Importantly, Heads of States and governments decided go ahead with a binding target of at least 40% domestic reductions in greenhouse gases and to rely firmly on the Emissions Trading Scheme (EU ETS) to deliver this objective. EURELECTRIC is particularly pleased to see the clear decision to consolidate the EU ETS mechanism through a strengthening of the annual factor to reduce the cap from 1.74% to 2.2% as of 2021 and with the additional endorsement of the ETS Market Stability Reserve proposal.
 
Reacting to this, EURELECTRIC President Johannes Teyssen said: “yesterday’s decision sets a clear greenhouse gases reduction target for all Member States and provides the necessary investment signal for low-carbon technologies. Of utmost importance is now a rapid reform of the EU ETS, as stipulated by the majority of Member States”. He added that it is of utmost importance to introduce the Market Stability Reserve from 2017.
 
Adding to this, EURELECTRIC Secretary General Hans ten Berge said: “European leaders yesterday created the conditions for moving to a low-carbon economy in a way that is not only environmentally but also economically sustainable.
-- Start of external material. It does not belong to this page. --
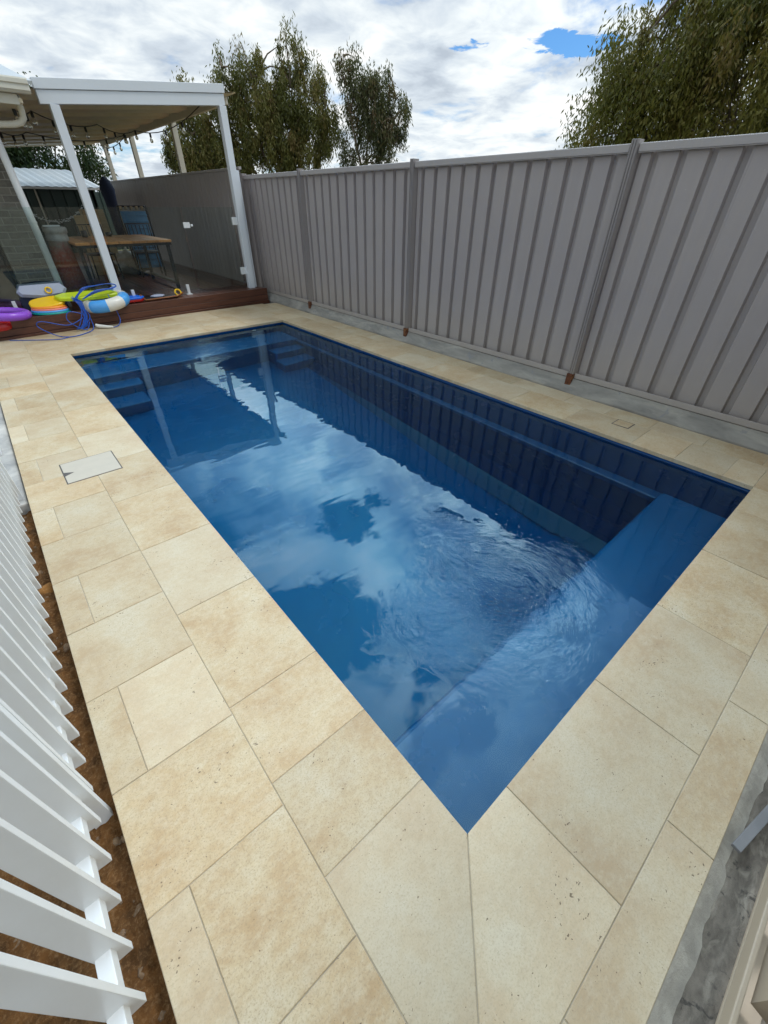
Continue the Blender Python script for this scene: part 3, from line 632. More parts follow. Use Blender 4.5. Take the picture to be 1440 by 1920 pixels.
pole(1.055, 7.985, DZ, zt(1.05)-.216, .052); pole(3.265, 7.985, DZ, zt(3.26)-.216, .052)
q = pole(3.345, 8.075, DZ, 1.90, .052); q['label'] = 'gate post beside the front right pergola post'
for y in (11.0, 13.95, 16.6): pole(3.57, y, 0, zt(3.4)-.03, .05, 'gutter')
# sheet roof with deep pans running across
rf = MB(); y = 8.03; vs = []; prof = []
while y < 16.7:
    prof += [(y, 0), (y+.42, .0), (y+.45, .045), (y+.90, .045), (y+.93, 0)]; y += .96
for xx in (-1.6, 3.56):
    for yy, h in prof: vs.append((xx, yy, zt(xx)-.07+h))
k = len(prof); rf.add(vs, [(i, i+1, k+i+1, k+i) for i in range(k-1)])
rf.add([(v[0], v[1], v[2]+.012) for v in vs], [(k+i, k+i+1, i+1, i) for i in range(k-1)])
rf.build('roof', MAT['cream'], per)
mb = MB(); mb.box(3.49, 3.55, 8.35, 16.7, zt(3.4)-.15, zt(3.4)-.035); mb.build('side_beam', MAT['gutter'], per)

# flat screen wall behind deck on the fence side
wl = MB(); sheet(wl, (3.47, 8.13), (3.47, 17.0), .0, 1.93, (-1, 0), .24, .03)
for i, v in enumerate(wl.v): wl.v[i] = (3.47+(v[0]-3.47)*.12, v[1], v[2])
wall = thing('screen_fence', 'plain grey-brown sheet fence along the right side of the deck', 'fence', (3.47, 12, DZ))
wl.build('sheet', MAT['steel'], wall)
mb = MB(); mb.bbox(3.452, 3.50, 8.13, 17.0, 1.92, 1.955, .004); mb.build('capping', MAT['rail'], wall)

# ------------------------------------------------------------------ frameless glass fence
gf = thing('glass_fence', 'frameless clear glass pool fence panels on white spigots, left of the gate', 'fence', (1, 8.0, DZ))
for a, b_ in ((-.95, .96), (1.15, 2.30)):
    mb = MB(); mb.box(a, b_, 8.0, 8.011, DZ+.06, 1.42); mb.build('glass_panel', MAT['glass'], gf)
def spigot(mb, x, y=8.006):
    mb.bbox(x-.045, x+.045, y-.045, y+.045, DZ, DZ+.012, .004); mb.bbox(x-.022, x+.022, y-.026, y+.026, DZ+.01, DZ+.15, .004)
for x in (-.26, 1.27, 2.13):
    mb = MB(); spigot(mb, x); mb.build('spigot', MAT['white'], gf)
gg = thing('glass_gate', 'frameless glass gate with white latch and hinges beside the front right post', 'gate', (2.8, 8.0, DZ))
mb = MB(); mb.box(2.33, 3.16, 8.0, 8.011, DZ+.06, 1.42); mb.build('glass_panel', MAT['glass'], gg)
mb = MB(); mb.bbox(2.30, 2.40, 7.985, 8.03, 1.15, 1.225, .004); mb.bbox(2.41, 2.44, 7.97, 8.04, 1.17, 1.20, .004); mb.build('latch', MAT['white'], gg)
for z in (.50, 1.23):
    mb = MB(); mb.bbox(3.12, 3.212, 7.975, 8.03, z-.055, z+.055, .006); mb.build('hinge', MAT['white'], gg)

# ------------------------------------------------------------------ house corner, gutter, downpipe
hs = thing('house', 'corner of a grey brick house with cream eave at the left edge', 'house', (-.5, 9, DZ))
mb = MB(); mb.box(-.06, .46, 8.92, 9.3, 0, 2.55); mb.build('brick_pillar', MAT['brick'], hs)
mb = MB(); mb.box(-3.0, -.06, 9.12, 9.25, 0, 2.5); q = mb.build('sliding_door', MAT['door'] if 'door' in MAT else MAT['dark'], hs)
for a in (-.115, -1.4):
    mb = MB(); mb.box(a, a+.05, 9.06, 9.118, DZ, 2.4); mb.build('door_frame', MAT['black'], q)
mb = MB(); mb.box(-3, .46, 8.5, 9.31, 2.5, 2.56); mb.box(-3.0, .70, 7.72, 8.5, 2.40, 2.44); mb.build('soffit', MAT['cream'], hs)
mb = MB(); mb.add([(-3,7.70,2.58),(.86,7.70,2.60),(.86,9.6,3.0),(-3,9.6,3.0),(-3,7.70,2.56),(.86,7.70,2.57),(.86,9.6,2.97),(-3,9.6,2.97)], [(0,1,2,3),(4,7,6,5),(0,4,5,1),(1,5,6,2)]); mb.build('roof', MAT['zinc'], hs)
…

EURELECTRIC is pleased to see that the Heads of States and governments learned the lessons of the 2020 climate and energy framework and decided to deliver the energy efficiency and renewables targets through market-based, cost-efficient policies”. EURELECTRIC is particularly pleased with the clear references to the State aid guidelines, the need for a further strengthening of interconnections and the importance of further integrating renewables energy sources into the market.